→ **Exercise requirements**
Write out the lines from the top of the material through the line with "floor = bpy.data.objects.new('floor', me);", exactly and with nothing added.
# Extracted records start
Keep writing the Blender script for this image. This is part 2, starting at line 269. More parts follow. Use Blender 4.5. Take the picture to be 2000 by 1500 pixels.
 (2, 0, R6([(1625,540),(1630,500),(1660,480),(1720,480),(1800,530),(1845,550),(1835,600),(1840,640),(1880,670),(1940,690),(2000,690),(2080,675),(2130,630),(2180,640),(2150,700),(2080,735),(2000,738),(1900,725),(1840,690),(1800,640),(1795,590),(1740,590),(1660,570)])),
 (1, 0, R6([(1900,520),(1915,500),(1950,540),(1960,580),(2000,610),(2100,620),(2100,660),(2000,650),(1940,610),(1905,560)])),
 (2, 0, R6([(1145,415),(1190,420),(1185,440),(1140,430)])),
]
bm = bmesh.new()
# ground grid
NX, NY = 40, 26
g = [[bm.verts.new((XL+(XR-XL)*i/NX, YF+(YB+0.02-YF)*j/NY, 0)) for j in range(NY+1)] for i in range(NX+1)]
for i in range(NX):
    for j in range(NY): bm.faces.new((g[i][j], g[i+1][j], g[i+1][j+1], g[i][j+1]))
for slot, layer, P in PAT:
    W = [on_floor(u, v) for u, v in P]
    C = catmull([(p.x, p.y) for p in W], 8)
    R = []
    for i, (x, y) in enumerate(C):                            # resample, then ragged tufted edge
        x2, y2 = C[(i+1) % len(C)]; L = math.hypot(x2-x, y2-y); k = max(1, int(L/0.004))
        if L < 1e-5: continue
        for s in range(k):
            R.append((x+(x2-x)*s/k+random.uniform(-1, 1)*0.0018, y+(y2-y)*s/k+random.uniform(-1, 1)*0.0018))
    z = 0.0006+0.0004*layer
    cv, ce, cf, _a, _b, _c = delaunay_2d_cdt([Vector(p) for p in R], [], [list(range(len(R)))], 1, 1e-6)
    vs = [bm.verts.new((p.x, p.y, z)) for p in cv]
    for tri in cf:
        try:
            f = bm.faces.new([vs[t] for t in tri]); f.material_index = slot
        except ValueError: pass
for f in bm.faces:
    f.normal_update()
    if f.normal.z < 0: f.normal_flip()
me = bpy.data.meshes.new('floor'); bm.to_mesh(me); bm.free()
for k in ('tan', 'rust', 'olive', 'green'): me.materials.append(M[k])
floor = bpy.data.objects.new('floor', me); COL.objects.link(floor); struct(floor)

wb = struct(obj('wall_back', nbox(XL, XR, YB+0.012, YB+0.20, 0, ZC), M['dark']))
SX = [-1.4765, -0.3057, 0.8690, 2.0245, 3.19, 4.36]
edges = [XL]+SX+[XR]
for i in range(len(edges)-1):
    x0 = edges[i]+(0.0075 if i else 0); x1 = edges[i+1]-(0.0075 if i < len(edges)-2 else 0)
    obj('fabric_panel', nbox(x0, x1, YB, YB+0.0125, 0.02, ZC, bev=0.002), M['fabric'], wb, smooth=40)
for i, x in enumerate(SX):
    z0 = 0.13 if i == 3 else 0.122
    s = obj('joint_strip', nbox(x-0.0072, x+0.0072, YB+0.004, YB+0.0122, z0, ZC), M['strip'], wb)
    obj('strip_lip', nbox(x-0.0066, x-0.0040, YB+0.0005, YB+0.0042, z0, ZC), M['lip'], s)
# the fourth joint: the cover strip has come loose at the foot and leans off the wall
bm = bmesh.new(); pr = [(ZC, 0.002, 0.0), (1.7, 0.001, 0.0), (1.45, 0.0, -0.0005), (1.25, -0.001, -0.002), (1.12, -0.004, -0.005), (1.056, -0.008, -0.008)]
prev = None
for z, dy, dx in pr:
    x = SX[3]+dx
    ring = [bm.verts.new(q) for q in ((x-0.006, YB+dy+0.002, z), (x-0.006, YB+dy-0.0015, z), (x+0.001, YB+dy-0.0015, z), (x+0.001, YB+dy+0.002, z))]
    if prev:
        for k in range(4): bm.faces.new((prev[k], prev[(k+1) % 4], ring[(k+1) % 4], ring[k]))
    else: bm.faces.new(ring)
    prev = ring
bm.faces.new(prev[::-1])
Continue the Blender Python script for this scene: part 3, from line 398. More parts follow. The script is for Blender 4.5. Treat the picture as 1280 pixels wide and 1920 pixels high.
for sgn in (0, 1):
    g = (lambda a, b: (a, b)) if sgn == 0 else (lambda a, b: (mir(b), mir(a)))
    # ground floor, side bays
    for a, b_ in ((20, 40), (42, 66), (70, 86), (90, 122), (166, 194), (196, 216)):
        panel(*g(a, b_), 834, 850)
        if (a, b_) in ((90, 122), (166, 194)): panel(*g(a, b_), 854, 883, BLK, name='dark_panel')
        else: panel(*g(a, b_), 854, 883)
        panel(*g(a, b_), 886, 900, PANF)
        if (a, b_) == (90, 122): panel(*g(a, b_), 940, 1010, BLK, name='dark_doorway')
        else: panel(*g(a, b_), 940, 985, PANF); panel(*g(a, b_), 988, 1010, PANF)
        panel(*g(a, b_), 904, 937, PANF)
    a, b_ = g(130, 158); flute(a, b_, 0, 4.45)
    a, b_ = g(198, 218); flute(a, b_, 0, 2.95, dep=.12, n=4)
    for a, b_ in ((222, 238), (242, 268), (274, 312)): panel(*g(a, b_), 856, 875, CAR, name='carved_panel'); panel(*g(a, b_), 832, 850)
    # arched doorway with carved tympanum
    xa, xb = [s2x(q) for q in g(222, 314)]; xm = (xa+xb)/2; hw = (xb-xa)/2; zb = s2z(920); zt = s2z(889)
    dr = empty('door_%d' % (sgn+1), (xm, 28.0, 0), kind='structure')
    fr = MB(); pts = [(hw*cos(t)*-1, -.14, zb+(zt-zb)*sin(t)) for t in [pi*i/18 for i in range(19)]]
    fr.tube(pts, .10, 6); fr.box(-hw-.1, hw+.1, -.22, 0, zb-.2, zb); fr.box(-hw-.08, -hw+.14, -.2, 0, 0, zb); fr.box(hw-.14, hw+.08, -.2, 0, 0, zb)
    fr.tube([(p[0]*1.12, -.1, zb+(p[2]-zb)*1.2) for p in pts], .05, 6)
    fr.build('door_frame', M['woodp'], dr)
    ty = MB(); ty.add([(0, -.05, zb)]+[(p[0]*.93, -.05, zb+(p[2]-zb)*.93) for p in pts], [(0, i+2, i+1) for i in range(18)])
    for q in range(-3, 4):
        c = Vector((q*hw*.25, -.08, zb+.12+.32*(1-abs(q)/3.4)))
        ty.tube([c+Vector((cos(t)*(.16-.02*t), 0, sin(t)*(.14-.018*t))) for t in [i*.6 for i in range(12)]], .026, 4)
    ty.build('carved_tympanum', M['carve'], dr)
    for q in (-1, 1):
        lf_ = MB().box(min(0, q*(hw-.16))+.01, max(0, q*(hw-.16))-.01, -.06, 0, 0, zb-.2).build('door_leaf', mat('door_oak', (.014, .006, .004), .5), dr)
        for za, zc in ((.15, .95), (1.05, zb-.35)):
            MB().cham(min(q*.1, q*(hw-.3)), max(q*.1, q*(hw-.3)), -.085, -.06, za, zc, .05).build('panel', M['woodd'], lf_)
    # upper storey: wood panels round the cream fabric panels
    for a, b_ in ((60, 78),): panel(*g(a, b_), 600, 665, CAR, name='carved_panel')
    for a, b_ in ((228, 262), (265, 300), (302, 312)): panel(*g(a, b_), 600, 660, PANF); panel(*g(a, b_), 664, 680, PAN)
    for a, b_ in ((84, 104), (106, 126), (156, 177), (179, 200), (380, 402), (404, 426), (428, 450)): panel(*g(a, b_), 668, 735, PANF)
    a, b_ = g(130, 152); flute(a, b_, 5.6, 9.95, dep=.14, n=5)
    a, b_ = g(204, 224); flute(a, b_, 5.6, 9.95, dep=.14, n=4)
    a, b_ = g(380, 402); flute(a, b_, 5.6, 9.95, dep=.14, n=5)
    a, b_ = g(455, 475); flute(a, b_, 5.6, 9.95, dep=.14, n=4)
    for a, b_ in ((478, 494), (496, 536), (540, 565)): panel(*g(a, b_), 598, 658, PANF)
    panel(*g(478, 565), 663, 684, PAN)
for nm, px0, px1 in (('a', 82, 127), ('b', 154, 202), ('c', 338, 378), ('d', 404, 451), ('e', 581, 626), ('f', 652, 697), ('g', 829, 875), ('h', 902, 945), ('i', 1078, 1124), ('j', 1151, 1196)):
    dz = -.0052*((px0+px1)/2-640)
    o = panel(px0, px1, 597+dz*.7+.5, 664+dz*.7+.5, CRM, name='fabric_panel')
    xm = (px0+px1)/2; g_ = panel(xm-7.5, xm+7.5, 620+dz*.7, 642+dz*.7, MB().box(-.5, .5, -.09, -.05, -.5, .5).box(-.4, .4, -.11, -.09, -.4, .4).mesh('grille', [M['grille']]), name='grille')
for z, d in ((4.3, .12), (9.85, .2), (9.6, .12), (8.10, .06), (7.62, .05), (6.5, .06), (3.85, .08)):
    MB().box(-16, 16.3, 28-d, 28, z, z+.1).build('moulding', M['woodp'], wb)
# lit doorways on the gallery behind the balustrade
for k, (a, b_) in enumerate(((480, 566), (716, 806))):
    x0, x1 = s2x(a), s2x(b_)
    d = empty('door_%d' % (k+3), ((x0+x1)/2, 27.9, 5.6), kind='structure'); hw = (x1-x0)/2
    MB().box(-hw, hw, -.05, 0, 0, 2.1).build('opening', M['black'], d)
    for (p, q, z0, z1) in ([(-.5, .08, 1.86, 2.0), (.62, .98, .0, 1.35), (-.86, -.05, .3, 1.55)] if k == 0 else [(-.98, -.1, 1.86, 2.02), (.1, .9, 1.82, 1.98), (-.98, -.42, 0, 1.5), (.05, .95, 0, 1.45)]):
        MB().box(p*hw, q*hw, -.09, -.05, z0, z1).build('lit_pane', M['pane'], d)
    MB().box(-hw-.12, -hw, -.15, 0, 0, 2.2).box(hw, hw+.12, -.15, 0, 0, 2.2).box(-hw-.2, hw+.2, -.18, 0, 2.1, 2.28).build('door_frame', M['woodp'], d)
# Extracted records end
→ **Exercise response**
Keep writing the Blender script for this image. This is part 2, starting at line 269. More parts follow. Use Blender 4.5. Take the picture to be 2000 by 1500 pixels.
 (2, 0, R6([(1625,540),(1630,500),(1660,480),(1720,480),(1800,530),(1845,550),(1835,600),(1840,640),(1880,670),(1940,690),(2000,690),(2080,675),(2130,630),(2180,640),(2150,700),(2080,735),(2000,738),(1900,725),(1840,690),(1800,640),(1795,590),(1740,590),(1660,570)])),
 (1, 0, R6([(1900,520),(1915,500),(1950,540),(1960,580),(2000,610),(2100,620),(2100,660),(2000,650),(1940,610),(1905,560)])),
 (2, 0, R6([(1145,415),(1190,420),(1185,440),(1140,430)])),
]
bm = bmesh.new()
# ground grid
NX, NY = 40, 26
g = [[bm.verts.new((XL+(XR-XL)*i/NX, YF+(YB+0.02-YF)*j/NY, 0)) for j in range(NY+1)] for i in range(NX+1)]
for i in range(NX):
    for j in range(NY): bm.faces.new((g[i][j], g[i+1][j], g[i+1][j+1], g[i][j+1]))
for slot, layer, P in PAT:
    W = [on_floor(u, v) for u, v in P]
    C = catmull([(p.x, p.y) for p in W], 8)
    R = []
    for i, (x, y) in enumerate(C):                            # resample, then ragged tufted edge
        x2, y2 = C[(i+1) % len(C)]; L = math.hypot(x2-x, y2-y); k = max(1, int(L/0.004))
        if L < 1e-5: continue
        for s in range(k):
            R.append((x+(x2-x)*s/k+random.uniform(-1, 1)*0.0018, y+(y2-y)*s/k+random.uniform(-1, 1)*0.0018))
    z = 0.0006+0.0004*layer
    cv, ce, cf, _a, _b, _c = delaunay_2d_cdt([Vector(p) for p in R], [], [list(range(len(R)))], 1, 1e-6)
    vs = [bm.verts.new((p.x, p.y, z)) for p in cv]
    for tri in cf:
        try:
            f = bm.faces.new([vs[t] for t in tri]); f.material_index = slot
        except ValueError: pass
for f in bm.faces:
    f.normal_update()
    if f.normal.z < 0: f.normal_flip()
me = bpy.data.meshes.new('floor'); bm.to_mesh(me); bm.free()
for k in ('tan', 'rust', 'olive', 'green'): me.materials.append(M[k])
floor = bpy.data.objects.new('floor', me); COL.objects.link(floor); struct(floor)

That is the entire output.